=== Exercise goal ===
Write the data out again exactly, with no pictures.

=== Given data ===
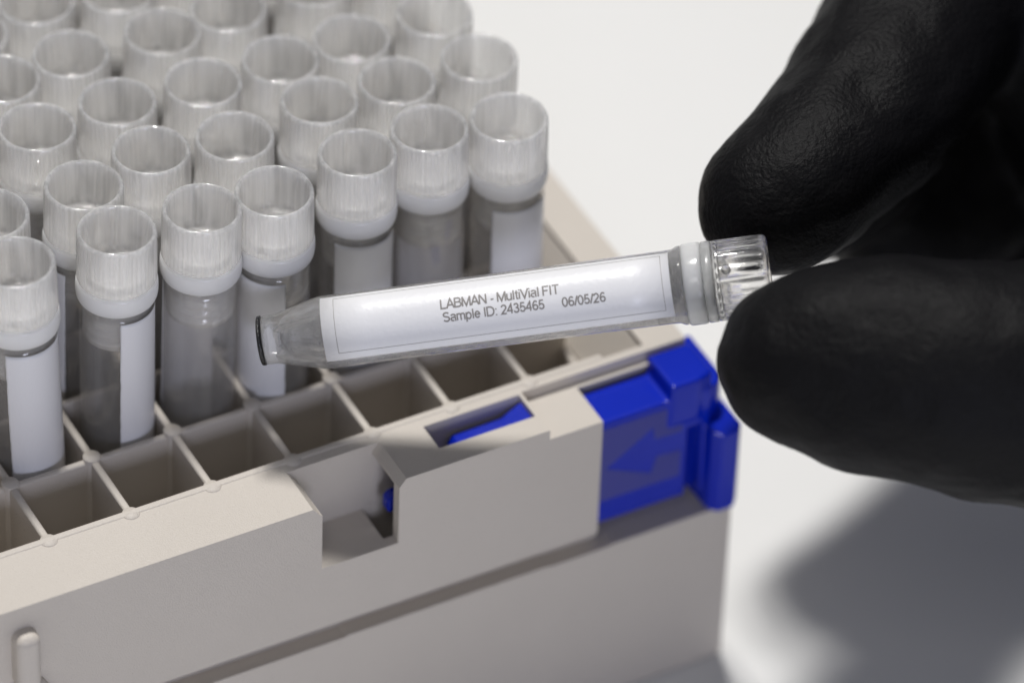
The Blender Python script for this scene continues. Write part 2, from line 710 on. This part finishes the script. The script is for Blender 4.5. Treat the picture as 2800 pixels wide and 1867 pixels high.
# ------------------------------------------------------------------ the held vial
TIP = Vector((2.577, 0.470, 1.253))
END = Vector((7.122, -1.758, 2.166))
ax = (END - TIP).normalized()
tocam = (Vector(cam.location) - (TIP + END) / 2).normalized()
zl = (tocam - ax * tocam.dot(ax)).normalized()
yl = zl.cross(ax).normalized()
MV = Matrix((ax, yl, zl)).transposed().to_4x4()
MV.translation = TIP
vial = empty('held_vial', TIP, 'clear vial with a printed white label pinched between black gloved finger and thumb', 'vial', None, MV)
LEN = (END - TIP).length          # about 5.18


def lx(fn, name, mat, parent=vial, smooth=True):
    return link_mesh(name, mesh_of(fn, name, mat, smooth), None, parent)


# cone tip, thick moulded plastic with a hollow
def v_body(b):
    # outer skin and inner skin closed into one solid wall; inner space is air
    outer = [(0.001, 0.042), (0.240, 0.042), (0.246, 0.06), (0.247, 0.14), (0.262, 0.22), (0.345, 0.55), (0.362, 0.61), (0.367, 0.66),
             (0.367, 1.5), (0.367, 2.6), (0.368, 3.8), (0.368, 4.10), (0.372, 4.20), (0.395, 4.25), (0.398, 4.285)]
    inner = [(0.300, 4.285), (0.300, 3.5), (0.300, 2.0), (0.300, 0.75), (0.285, 0.68), (0.20, 0.42), (0.13, 0.26), (0.06, 0.21), (0.001, 0.20)]
    lathe(b, outer + inner, 96, axis='x')
    bmesh.ops.recalc_face_normals(b, faces=b.faces[:])


vb = lx(v_body, 'vial_body', M['glass_tip'])


# moulded fins inside the cone tip
def v_fins(b):
    for k in range(4):
        a = pi / 4 + k * pi / 2 + 0.25
        d = Vector((0, cos(a), sin(a)))
        n_ = Vector((0, -sin(a), cos(a))) * 0.008
        pts = [(0.16, 0.16), (0.24, 0.25), (0.56, 0.33), (0.60, 0.33), (0.60, 0.25), (0.25, 0.09)]
        f1 = [b.verts.new(Vector((s_, 0, 0)) + d * r_ + n_) for s_, r_ in pts]
        f2 = [b.verts.new(Vector((s_, 0, 0)) + d * r_ - n_) for s_, r_ in pts]
        b.faces.new(f1)
        b.faces.new(f2[::-1])
        for i in range(len(pts)):
            j = (i + 1) % len(pts)
            b.faces.new((f1[i], f2[i], f2[j], f1[j]))
    bmesh.ops.recalc_face_normals(b, faces=b.faces[:])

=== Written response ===
The Blender Python script for this scene continues. Write part 2, from line 710 on. This part finishes the script. The script is for Blender 4.5. Treat the picture as 2800 pixels wide and 1867 pixels high.
# ------------------------------------------------------------------ the held vial
TIP = Vector((2.577, 0.470, 1.253))
END = Vector((7.122, -1.758, 2.166))
ax = (END - TIP).normalized()
tocam = (Vector(cam.location) - (TIP + END) / 2).normalized()
zl = (tocam - ax * tocam.dot(ax)).normalized()
yl = zl.cross(ax).normalized()
MV = Matrix((ax, yl, zl)).transposed().to_4x4()
MV.translation = TIP
vial = empty('held_vial', TIP, 'clear vial with a printed white label pinched between black gloved finger and thumb', 'vial', None, MV)
LEN = (END - TIP).length          # about 5.18


def lx(fn, name, mat, parent=vial, smooth=True):
    return link_mesh(name, mesh_of(fn, name, mat, smooth), None, parent)


# cone tip, thick moulded plastic with a hollow
def v_body(b):
    # outer skin and inner skin closed into one solid wall; inner space is air
    outer = [(0.001, 0.042), (0.240, 0.042), (0.246, 0.06), (0.247, 0.14), (0.262, 0.22), (0.345, 0.55), (0.362, 0.61), (0.367, 0.66),
             (0.367, 1.5), (0.367, 2.6), (0.368, 3.8), (0.368, 4.10), (0.372, 4.20), (0.395, 4.25), (0.398, 4.285)]
    inner = [(0.300, 4.285), (0.300, 3.5), (0.300, 2.0), (0.300, 0.75), (0.285, 0.68), (0.20, 0.42), (0.13, 0.26), (0.06, 0.21), (0.001, 0.20)]
    lathe(b, outer + inner, 96, axis='x')
    bmesh.ops.recalc_face_normals(b, faces=b.faces[:])


vb = lx(v_body, 'vial_body', M['glass_tip'])


# moulded fins inside the cone tip
def v_fins(b):
    for k in range(4):
        a = pi / 4 + k * pi / 2 + 0.25
        d = Vector((0, cos(a), sin(a)))
        n_ = Vector((0, -sin(a), cos(a))) * 0.008
        pts = [(0.16, 0.16), (0.24, 0.25), (0.56, 0.33), (0.60, 0.33), (0.60, 0.25), (0.25, 0.09)]
        f1 = [b.verts.new(Vector((s_, 0, 0)) + d * r_ + n_) for s_, r_ in pts]
        f2 = [b.verts.new(Vector((s_, 0, 0)) + d * r_ - n_) for s_, r_ in pts]
        b.faces.new(f1)
        b.faces.new(f2[::-1])
        for i in range(len(pts)):
            j = (i + 1) % len(pts)
            b.faces.new((f1[i], f2[i], f2[j], f1[j]))
    bmesh.ops.recalc_face_normals(b, faces=b.faces[:])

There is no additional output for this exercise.